■ **The request**
Can you set down, exactly as they appear below, the lines from the opening of the material through the one bearing "t = np.clip((x", minus the pictures?

[Given information start]

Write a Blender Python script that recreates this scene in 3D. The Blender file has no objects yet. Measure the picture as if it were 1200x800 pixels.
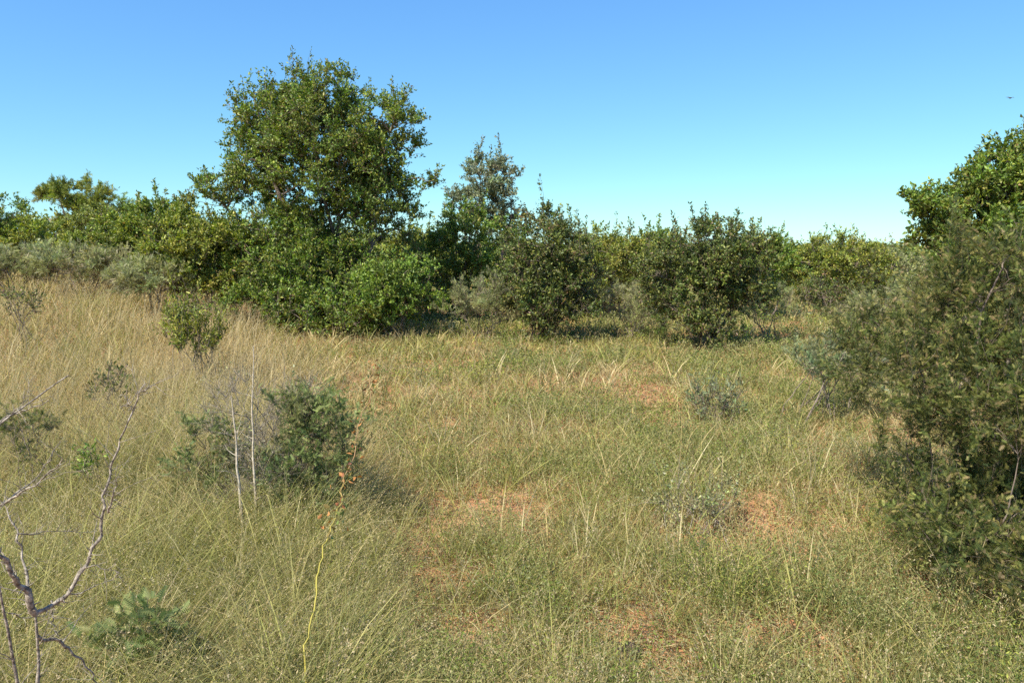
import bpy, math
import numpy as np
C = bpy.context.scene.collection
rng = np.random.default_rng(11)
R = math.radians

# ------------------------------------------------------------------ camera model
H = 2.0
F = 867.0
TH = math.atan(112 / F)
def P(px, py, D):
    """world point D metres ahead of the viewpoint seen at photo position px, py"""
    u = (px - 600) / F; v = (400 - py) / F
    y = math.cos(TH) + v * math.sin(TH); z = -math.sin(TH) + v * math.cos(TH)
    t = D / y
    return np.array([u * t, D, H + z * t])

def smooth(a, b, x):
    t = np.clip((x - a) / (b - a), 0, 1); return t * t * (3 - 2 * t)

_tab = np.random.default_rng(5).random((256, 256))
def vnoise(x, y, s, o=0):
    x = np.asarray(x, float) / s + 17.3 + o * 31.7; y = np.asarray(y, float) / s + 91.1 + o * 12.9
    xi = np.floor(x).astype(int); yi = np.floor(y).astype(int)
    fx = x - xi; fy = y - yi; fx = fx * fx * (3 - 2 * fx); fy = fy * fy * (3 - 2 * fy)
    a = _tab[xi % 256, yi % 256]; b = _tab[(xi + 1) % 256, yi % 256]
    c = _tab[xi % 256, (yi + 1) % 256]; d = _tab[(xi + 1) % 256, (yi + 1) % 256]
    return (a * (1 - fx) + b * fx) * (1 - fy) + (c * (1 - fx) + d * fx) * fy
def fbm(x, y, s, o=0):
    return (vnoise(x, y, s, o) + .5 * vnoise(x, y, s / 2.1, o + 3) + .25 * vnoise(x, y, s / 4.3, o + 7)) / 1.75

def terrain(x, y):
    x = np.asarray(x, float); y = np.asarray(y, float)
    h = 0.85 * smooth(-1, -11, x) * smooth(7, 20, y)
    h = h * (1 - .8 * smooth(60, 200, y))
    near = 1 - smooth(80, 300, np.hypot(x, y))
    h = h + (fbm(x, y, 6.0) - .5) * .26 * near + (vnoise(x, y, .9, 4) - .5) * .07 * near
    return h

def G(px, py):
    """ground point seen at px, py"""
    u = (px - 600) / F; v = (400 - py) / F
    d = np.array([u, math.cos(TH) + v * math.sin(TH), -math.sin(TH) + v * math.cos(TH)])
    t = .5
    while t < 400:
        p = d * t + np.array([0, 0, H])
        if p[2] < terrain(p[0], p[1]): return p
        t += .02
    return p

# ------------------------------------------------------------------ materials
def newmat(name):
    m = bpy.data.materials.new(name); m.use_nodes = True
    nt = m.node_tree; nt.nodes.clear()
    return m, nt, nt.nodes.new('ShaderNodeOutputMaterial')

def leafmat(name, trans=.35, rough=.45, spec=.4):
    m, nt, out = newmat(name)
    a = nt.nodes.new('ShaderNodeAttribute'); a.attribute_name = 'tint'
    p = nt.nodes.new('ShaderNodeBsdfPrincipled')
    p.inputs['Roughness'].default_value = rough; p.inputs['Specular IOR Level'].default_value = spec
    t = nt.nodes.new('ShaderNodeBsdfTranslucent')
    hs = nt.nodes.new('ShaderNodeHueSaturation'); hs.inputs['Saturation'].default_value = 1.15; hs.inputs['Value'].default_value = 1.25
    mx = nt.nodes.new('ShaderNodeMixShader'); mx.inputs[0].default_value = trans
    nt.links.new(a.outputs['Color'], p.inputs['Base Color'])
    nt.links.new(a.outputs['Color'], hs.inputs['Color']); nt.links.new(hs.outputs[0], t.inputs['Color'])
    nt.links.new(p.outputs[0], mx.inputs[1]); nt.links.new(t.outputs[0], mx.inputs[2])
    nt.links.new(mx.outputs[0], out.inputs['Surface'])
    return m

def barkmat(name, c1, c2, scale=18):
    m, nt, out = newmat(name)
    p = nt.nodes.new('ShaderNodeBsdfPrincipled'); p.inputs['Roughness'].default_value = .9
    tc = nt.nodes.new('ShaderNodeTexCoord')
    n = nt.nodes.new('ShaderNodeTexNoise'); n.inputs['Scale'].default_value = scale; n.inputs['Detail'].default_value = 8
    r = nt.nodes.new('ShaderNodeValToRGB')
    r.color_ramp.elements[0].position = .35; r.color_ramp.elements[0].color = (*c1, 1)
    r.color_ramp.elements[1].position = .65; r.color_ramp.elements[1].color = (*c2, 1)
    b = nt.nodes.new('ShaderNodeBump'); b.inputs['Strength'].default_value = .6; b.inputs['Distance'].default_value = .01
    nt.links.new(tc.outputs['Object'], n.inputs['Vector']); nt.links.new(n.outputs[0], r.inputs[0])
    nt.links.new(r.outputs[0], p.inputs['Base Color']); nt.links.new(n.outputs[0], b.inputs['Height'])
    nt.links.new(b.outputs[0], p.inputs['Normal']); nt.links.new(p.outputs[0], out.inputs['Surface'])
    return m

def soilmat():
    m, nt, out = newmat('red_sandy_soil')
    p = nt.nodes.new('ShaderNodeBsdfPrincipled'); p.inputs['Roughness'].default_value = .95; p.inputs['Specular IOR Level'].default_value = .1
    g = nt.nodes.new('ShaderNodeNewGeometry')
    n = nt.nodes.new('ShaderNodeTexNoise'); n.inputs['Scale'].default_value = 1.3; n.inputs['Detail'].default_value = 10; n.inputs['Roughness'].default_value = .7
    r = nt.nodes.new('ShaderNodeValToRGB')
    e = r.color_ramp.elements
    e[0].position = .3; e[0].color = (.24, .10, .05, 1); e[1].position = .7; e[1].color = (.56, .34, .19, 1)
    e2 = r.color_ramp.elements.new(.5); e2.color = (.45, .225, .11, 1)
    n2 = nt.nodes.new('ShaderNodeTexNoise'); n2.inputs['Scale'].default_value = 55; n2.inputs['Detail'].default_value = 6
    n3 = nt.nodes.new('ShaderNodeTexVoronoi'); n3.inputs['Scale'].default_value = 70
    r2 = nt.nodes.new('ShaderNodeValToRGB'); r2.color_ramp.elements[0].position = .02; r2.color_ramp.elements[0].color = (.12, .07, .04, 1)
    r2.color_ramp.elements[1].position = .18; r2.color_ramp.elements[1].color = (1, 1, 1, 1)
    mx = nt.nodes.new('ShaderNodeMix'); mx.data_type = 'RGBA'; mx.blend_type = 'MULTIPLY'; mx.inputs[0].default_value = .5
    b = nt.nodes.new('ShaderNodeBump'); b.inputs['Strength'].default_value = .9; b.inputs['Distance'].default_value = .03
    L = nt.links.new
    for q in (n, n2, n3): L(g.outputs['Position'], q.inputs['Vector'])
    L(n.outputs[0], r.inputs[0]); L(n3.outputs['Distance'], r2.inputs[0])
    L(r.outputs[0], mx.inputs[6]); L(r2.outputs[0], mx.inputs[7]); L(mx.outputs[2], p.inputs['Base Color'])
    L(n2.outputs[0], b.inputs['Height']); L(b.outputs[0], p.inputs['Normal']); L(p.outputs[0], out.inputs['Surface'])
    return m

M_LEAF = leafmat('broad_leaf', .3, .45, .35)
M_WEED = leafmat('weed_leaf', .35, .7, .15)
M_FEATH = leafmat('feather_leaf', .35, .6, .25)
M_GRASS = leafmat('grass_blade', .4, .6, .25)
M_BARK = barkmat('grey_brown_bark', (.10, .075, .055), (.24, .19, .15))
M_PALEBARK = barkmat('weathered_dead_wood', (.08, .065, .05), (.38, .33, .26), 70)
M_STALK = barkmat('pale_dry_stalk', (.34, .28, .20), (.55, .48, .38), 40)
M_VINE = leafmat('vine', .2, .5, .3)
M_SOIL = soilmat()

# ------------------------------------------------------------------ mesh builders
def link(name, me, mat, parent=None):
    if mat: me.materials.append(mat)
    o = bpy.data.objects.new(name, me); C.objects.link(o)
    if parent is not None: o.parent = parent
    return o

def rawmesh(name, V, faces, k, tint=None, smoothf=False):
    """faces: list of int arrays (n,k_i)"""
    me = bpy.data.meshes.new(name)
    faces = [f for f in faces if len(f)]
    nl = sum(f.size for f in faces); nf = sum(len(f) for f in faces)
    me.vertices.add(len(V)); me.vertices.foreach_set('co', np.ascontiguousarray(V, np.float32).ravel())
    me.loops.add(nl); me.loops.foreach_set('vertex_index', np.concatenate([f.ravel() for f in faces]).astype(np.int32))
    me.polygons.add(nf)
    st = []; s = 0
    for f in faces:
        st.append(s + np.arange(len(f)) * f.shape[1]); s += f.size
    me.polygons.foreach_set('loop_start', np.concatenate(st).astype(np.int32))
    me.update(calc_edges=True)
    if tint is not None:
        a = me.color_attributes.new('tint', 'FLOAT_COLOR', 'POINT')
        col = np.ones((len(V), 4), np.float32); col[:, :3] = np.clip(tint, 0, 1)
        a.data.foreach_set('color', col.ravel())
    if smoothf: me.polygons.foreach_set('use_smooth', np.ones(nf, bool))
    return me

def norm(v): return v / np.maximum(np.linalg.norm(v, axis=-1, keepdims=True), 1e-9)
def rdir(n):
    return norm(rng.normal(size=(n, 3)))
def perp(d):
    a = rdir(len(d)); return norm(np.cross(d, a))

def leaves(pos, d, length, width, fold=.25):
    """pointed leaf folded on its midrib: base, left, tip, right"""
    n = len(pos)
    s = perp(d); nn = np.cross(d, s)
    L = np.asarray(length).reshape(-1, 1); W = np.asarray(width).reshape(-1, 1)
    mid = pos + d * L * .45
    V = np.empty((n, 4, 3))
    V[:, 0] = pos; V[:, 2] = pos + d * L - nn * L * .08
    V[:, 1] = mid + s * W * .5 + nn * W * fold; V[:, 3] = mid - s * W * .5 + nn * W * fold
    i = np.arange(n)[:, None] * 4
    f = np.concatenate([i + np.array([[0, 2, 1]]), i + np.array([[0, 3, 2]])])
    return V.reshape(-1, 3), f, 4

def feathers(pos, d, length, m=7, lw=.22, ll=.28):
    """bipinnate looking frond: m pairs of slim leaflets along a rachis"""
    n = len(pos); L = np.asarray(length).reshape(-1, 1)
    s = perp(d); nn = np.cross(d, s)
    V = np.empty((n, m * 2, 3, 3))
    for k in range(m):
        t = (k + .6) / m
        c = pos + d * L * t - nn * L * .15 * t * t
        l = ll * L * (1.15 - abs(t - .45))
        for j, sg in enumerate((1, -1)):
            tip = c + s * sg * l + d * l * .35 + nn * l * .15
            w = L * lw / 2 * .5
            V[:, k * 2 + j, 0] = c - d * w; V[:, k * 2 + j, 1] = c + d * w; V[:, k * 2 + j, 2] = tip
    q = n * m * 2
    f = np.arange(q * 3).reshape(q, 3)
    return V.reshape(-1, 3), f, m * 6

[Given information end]

■ **Problem solution**
Write a Blender Python script that recreates this scene in 3D. The Blender file has no objects yet. Measure the picture as if it were 1200x800 pixels.
import bpy, math
import numpy as np
C = bpy.context.scene.collection
rng = np.random.default_rng(11)
R = math.radians

# ------------------------------------------------------------------ camera model
H = 2.0
F = 867.0
TH = math.atan(112 / F)
def P(px, py, D):
    """world point D metres ahead of the viewpoint seen at photo position px, py"""
    u = (px - 600) / F; v = (400 - py) / F
    y = math.cos(TH) + v * math.sin(TH); z = -math.sin(TH) + v * math.cos(TH)
    t = D / y
    return np.array([u * t, D, H + z * t])

def smooth(a, b, x):
    t = np.clip((x - a) / (b - a), 0, 1); return t * t * (3 - 2 * t)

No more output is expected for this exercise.